Patronlar, iktidarların ve egemenlerin desteğiyle durumu o kadar benimsemiş ki İstanbul Ticaret Odası (İTO), Mülk Edinme Rehberi diye bir rapor hazırlıyor, raporda geçen ifadelere bakar mısınız:

-  ‘İmalatta saatlik işçi maliyeti’ Türkiye’de 5,6 Amerikan Doları’yken, Almanya’da bu maliyet 47,2 Amerikan Doları’dır.”
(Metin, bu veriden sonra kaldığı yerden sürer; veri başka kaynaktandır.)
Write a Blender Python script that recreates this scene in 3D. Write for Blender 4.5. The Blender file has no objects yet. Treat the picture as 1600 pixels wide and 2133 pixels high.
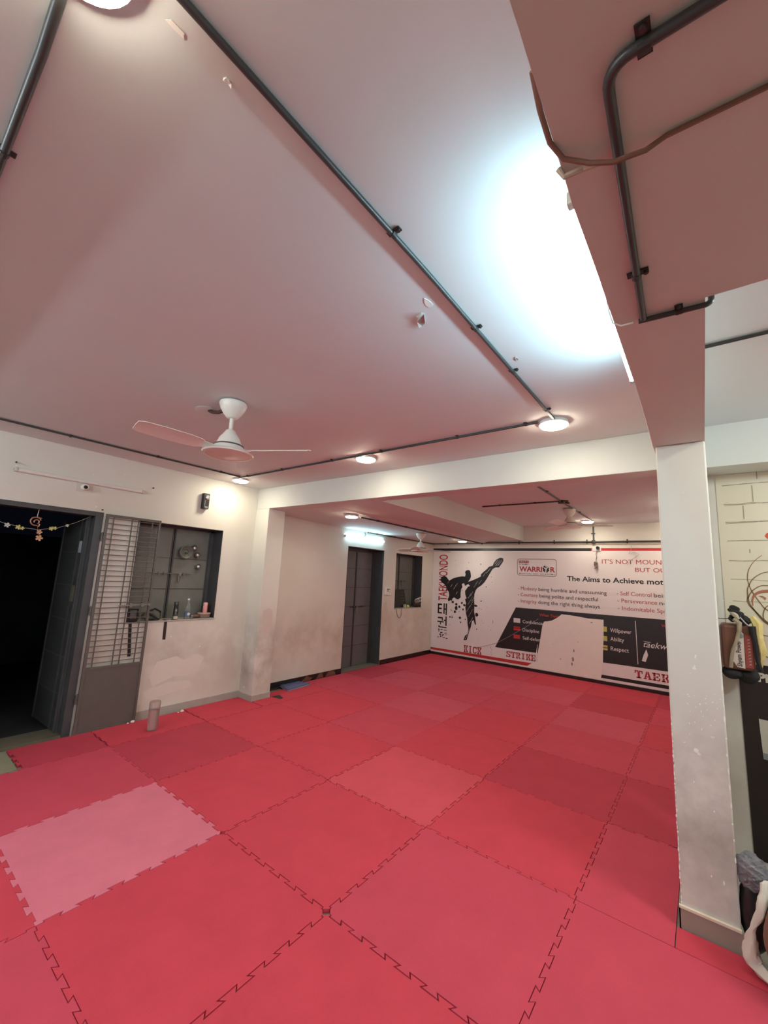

Resmen diyor ki biz burada öyle bir sömürü düzeni kurmuşuz ki ne işiniz var başka ülkelerde, gelin Türkiye’ye, ekmeğe muhtaç ettiğimiz, yeri gelince öldürdüğümüz işçileri bedavaya çalıştırabilirsiniz. İnşaatta günlük 10 liraya Suriyeli, Kürt, Afgan, Iraklı işçi çalıştıran, eline telefonu alınca yukarıdaki ırkçı parti mensubunun “Suriyeliler gitsin” tweetine beğeni atıp yorum yapan da aynı kişiler. Bu sömürü düzenini kuran, ırkçılığı körükleyen, fotoğraftaki gibi bu topraklarda ‘’ötekilerin’’ adının anılmamasını isteyen, onları birer lanetli olarak gören aynı kişiler. Bunların kurduğu ve yaşatmaya çalıştığı iğrenç düzen, bu sistemde “öteki” olduğunu bilip aidiyet görmesi için evinden dışarı adım atar atmaz kafasına ırkçı bir ifade olan Göktürkçe Türk yazılı beresini takmaya çalışan Suriyelilerin, Kürtlerin, Afganların, Iraklıların her saniye korkmasını, temkinli olmasını istedikleri düzendir. Sorgulanması gereken, binlerce kilometre uzaktan gelen insanlara, bu topraklarda yaşamak için o ırkçı berelerin takılması gerektiğini öğreten resmi ideolojidir.